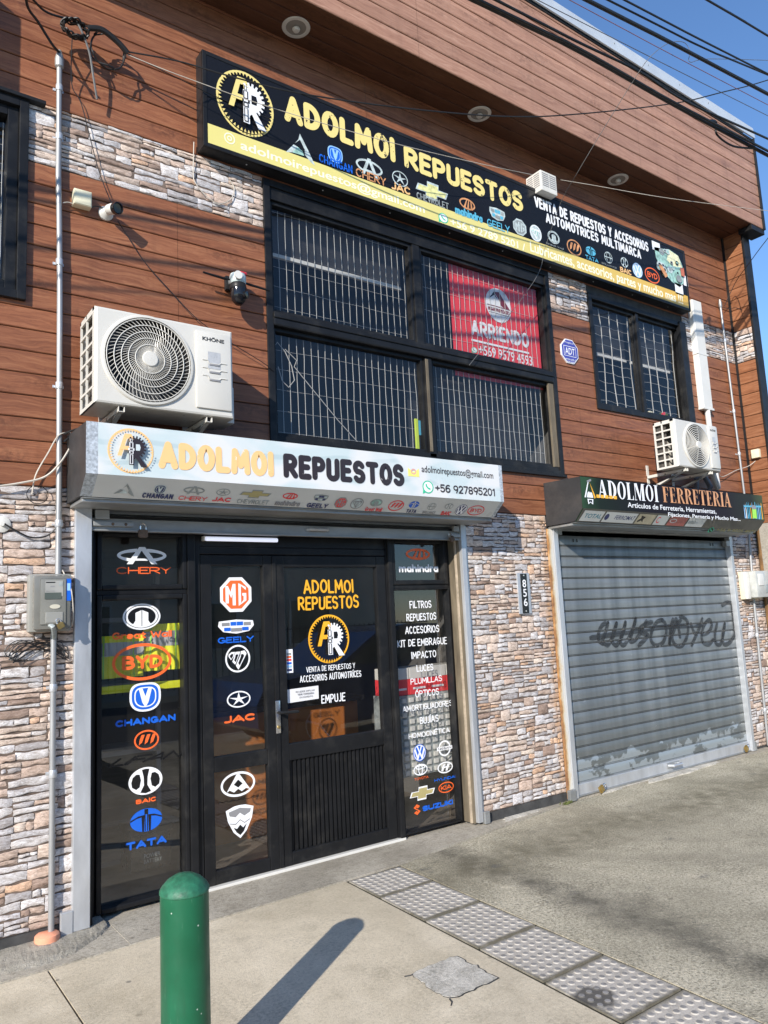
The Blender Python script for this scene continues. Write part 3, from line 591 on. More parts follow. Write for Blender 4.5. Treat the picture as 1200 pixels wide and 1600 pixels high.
def didone(a, s, box, m):                  # condensed serif capitals drawn stroke by stroke
    Wd = dict(A=.62, D=.6, O=.62, L=.5, M=.78, I=.3, F=.5, E=.52, R=.62, T=.56, **{' ': .22})
    tot = sum(Wd[c] + .05 for c in s); bx, by, cx, cy = box; sx = (cx - bx) / tot; hy = cy - by; x = 0
    def q(pts): a.poly([(bx + (x + u) * sx, by + v * hy) for u, v in pts], m)
    def st(p, r): a.strip([(bx + (x + u) * sx, by + v * hy) for u, v in p], [(bx + (x + u) * sx, by + v * hy) for u, v in r], m)
    def stem(u, t=.17): q([(u, 0), (u + t, 0), (u + t, 1), (u, 1)])
    def ser(u0, u1, v): q([(u0, v), (u1, v), (u1, v + .035), (u0, v + .035)])
    for ch in s:
        wd = Wd[ch]
        if ch == 'A': q([(.04, 0), (.09, 0), (.33, 1), (.27, 1)]); q([(.38, 0), (.58, 0), (.36, 1), (.26, 1)]); q([(.14, .28), (.46, .28), (.45, .33), (.15, .33)]); ser(-.02, .17, 0); ser(.32, .64, 0)
        elif ch == 'O': st(ell(.29, .51, .31, .5, 0, 360, 30) + [(.6, .5)], ell(.14, .46, .31, .5, 0, 360, 30) + [(.45, .5)])
        elif ch == 'D': stem(.06); ser(0, .25, 0); ser(0, .25, .965); st(ell(.38, .5, .2, .5, -90, 90, 18), ell(.2, .455, .2, .5, -90, 90, 18))
        elif ch == 'L': stem(.06); ser(0, .3, .965); ser(0, .48, 0); q([(.4, 0), (.48, 0), (.48, .25), (.46, .25)])
        elif ch == 'I': stem(.07); ser(0, .31, 0); ser(0, .31, .965)
        elif ch in 'FE':
            stem(.06); ser(0, .46, .965); q([(.38, 1), (.46, 1), (.46, .75), (.44, .75)]); ser(.2, .38, .5); q([(.35, .4), (.38, .4), (.38, .62), (.35, .62)])
            if ch == 'E': ser(0, .48, 0); q([(.4, 0), (.48, 0), (.48, .25), (.46, .25)])
            else: ser(0, .3, 0)
        elif ch == 'R': stem(.06); ser(0, .28, 0); ser(0, .25, .965); st(ell(.33, .26, .2, .74, -90, 90, 16), ell(.17, .22, .2, .74, -90, 90, 16)); q([(.28, .48), (.42, .48), (.6, .03), (.64, 0), (.46, 0)])
        elif ch == 'T': stem(.2); ser(.12, .46, 0); ser(0, .57, .965); q([(0, 1), (.08, 1), (.02, .72), (0, .72)]); q([(.49, 1), (.57, 1), (.57, .72), (.55, .72)])
        elif ch == 'M': q([(.05, 0), (.08, 0), (.1, 1), (.05, 1)]); q([(.05, 1), (.24, 1), (.44, .1), (.36, 0)]); q([(.36, 0), (.42, 0), (.62, 1), (.56, 1)]); stem(.56); ser(-.02, .16, 0); ser(.5, .8, 0); ser(.56, .8, .965)
        x += wd + .05

# ================================================================ GROUND
g = MB(); g.face([(-60, -60, -.16), (80, -60, -.16), (80, 40, -.16), (-60, 40, -.16)], ASPH); struct(g, 'road')
g = MB()
def slab(mb, pts, z0, z1, m):
    mb.face([(x, y, z1) for x, y in pts], m)
    n = len(pts)
    for i in range(n): a, b = pts[i], pts[(i + 1) % n]; mb.face([(a[0], a[1], z0), (b[0], b[1], z0), (b[0], b[1], z1), (a[0], a[1], z1)], m)
TL = lambda y: 2.625 + .048 * (y + .33)      # left and right edges of the strip of tactile tiles
TR = lambda y: 3.030 + .048 * (y + .33)
edges = [-8, -4.1, -1.6, .9, None]
slab(g, [(.905, -.362), (TL(-.33) - .012, -.325), (TL(-6) - .012, -6), (.905, -6)], -.15, 0, PAVE)
for a, b in ((-1.6, .895), (-4.1, -1.61), (-9, -4.11)): slab(g, [(a, -.362), (b, -.362), (b, -6), (a, -6)], -.15, 0, PAVE)
struct(g, 'pavement')
g = MB(); slab(g, [(TR(-.33) + .012, -.318), (5.1, -.03), (14, -.25), (14, -6), (TR(-6) + .012, -6)], -.15, -.002, DRIVE); struct(g, 'driveway')
g = MB(); slab(g, [(1.295, -.352), (3.04, -.308), (5.1, -.02), (14, -.24), (14, .3), (1.295, .3)], -.15, .006, APRON); slab(g, [(-9, -.352), (1.295, -.352), (1.295, .3), (-9, .3)], -.15, .004, APRON); struct(g, 'wall_apron')
g = MB(); slab(g, [(-9, -6.03), (14, -6.03), (14, -6.18), (-9, -6.18)], -.2, -.005, PILLAR); struct(g, 'kerb')
g = MB(); slab(g, [(2.46, -6.0), (3.1, -6.0), (3.2, -.2), (2.5, -.2)], -.15, -.006, JOINT); struct(g, 'joint_bed')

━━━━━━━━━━

- Exercise:
Repeat all the data as it stands, dropping any images it holds.

- Answer to this task:
The Blender Python script for this scene continues. Write part 3, from line 591 on. More parts follow. Write for Blender 4.5. Treat the picture as 1200 pixels wide and 1600 pixels high.
def didone(a, s, box, m):                  # condensed serif capitals drawn stroke by stroke
    Wd = dict(A=.62, D=.6, O=.62, L=.5, M=.78, I=.3, F=.5, E=.52, R=.62, T=.56, **{' ': .22})
    tot = sum(Wd[c] + .05 for c in s); bx, by, cx, cy = box; sx = (cx - bx) / tot; hy = cy - by; x = 0
    def q(pts): a.poly([(bx + (x + u) * sx, by + v * hy) for u, v in pts], m)
    def st(p, r): a.strip([(bx + (x + u) * sx, by + v * hy) for u, v in p], [(bx + (x + u) * sx, by + v * hy) for u, v in r], m)
    def stem(u, t=.17): q([(u, 0), (u + t, 0), (u + t, 1), (u, 1)])
    def ser(u0, u1, v): q([(u0, v), (u1, v), (u1, v + .035), (u0, v + .035)])
    for ch in s:
        wd = Wd[ch]
        if ch == 'A': q([(.04, 0), (.09, 0), (.33, 1), (.27, 1)]); q([(.38, 0), (.58, 0), (.36, 1), (.26, 1)]); q([(.14, .28), (.46, .28), (.45, .33), (.15, .33)]); ser(-.02, .17, 0); ser(.32, .64, 0)
        elif ch == 'O': st(ell(.29, .51, .31, .5, 0, 360, 30) + [(.6, .5)], ell(.14, .46, .31, .5, 0, 360, 30) + [(.45, .5)])
        elif ch == 'D': stem(.06); ser(0, .25, 0); ser(0, .25, .965); st(ell(.38, .5, .2, .5, -90, 90, 18), ell(.2, .455, .2, .5, -90, 90, 18))
        elif ch == 'L': stem(.06); ser(0, .3, .965); ser(0, .48, 0); q([(.4, 0), (.48, 0), (.48, .25), (.46, .25)])
        elif ch == 'I': stem(.07); ser(0, .31, 0); ser(0, .31, .965)
        elif ch in 'FE':
            stem(.06); ser(0, .46, .965); q([(.38, 1), (.46, 1), (.46, .75), (.44, .75)]); ser(.2, .38, .5); q([(.35, .4), (.38, .4), (.38, .62), (.35, .62)])
            if ch == 'E': ser(0, .48, 0); q([(.4, 0), (.48, 0), (.48, .25), (.46, .25)])
            else: ser(0, .3, 0)
        elif ch == 'R': stem(.06); ser(0, .28, 0); ser(0, .25, .965); st(ell(.33, .26, .2, .74, -90, 90, 16), ell(.17, .22, .2, .74, -90, 90, 16)); q([(.28, .48), (.42, .48), (.6, .03), (.64, 0), (.46, 0)])
        elif ch == 'T': stem(.2); ser(.12, .46, 0); ser(0, .57, .965); q([(0, 1), (.08, 1), (.02, .72), (0, .72)]); q([(.49, 1), (.57, 1), (.57, .72), (.55, .72)])
        elif ch == 'M': q([(.05, 0), (.08, 0), (.1, 1), (.05, 1)]); q([(.05, 1), (.24, 1), (.44, .1), (.36, 0)]); q([(.36, 0), (.42, 0), (.62, 1), (.56, 1)]); stem(.56); ser(-.02, .16, 0); ser(.5, .8, 0); ser(.56, .8, .965)
        x += wd + .05

# ================================================================ GROUND
g = MB(); g.face([(-60, -60, -.16), (80, -60, -.16), (80, 40, -.16), (-60, 40, -.16)], ASPH); struct(g, 'road')
g = MB()
def slab(mb, pts, z0, z1, m):
    mb.face([(x, y, z1) for x, y in pts], m)
    n = len(pts)
    for i in range(n): a, b = pts[i], pts[(i + 1) % n]; mb.face([(a[0], a[1], z0), (b[0], b[1], z0), (b[0], b[1], z1), (a[0], a[1], z1)], m)
TL = lambda y: 2.625 + .048 * (y + .33)      # left and right edges of the strip of tactile tiles
TR = lambda y: 3.030 + .048 * (y + .33)
edges = [-8, -4.1, -1.6, .9, None]
slab(g, [(.905, -.362), (TL(-.33) - .012, -.325), (TL(-6) - .012, -6), (.905, -6)], -.15, 0, PAVE)
for a, b in ((-1.6, .895), (-4.1, -1.61), (-9, -4.11)): slab(g, [(a, -.362), (b, -.362), (b, -6), (a, -6)], -.15, 0, PAVE)
struct(g, 'pavement')
g = MB(); slab(g, [(TR(-.33) + .012, -.318), (5.1, -.03), (14, -.25), (14, -6), (TR(-6) + .012, -6)], -.15, -.002, DRIVE); struct(g, 'driveway')
g = MB(); slab(g, [(1.295, -.352), (3.04, -.308), (5.1, -.02), (14, -.24), (14, .3), (1.295, .3)], -.15, .006, APRON); slab(g, [(-9, -.352), (1.295, -.352), (1.295, .3), (-9, .3)], -.15, .004, APRON); struct(g, 'wall_apron')
g = MB(); slab(g, [(-9, -6.03), (14, -6.03), (14, -6.18), (-9, -6.18)], -.2, -.005, PILLAR); struct(g, 'kerb')
g = MB(); slab(g, [(2.46, -6.0), (3.1, -6.0), (3.2, -.2), (2.5, -.2)], -.15, -.006, JOINT); struct(g, 'joint_bed')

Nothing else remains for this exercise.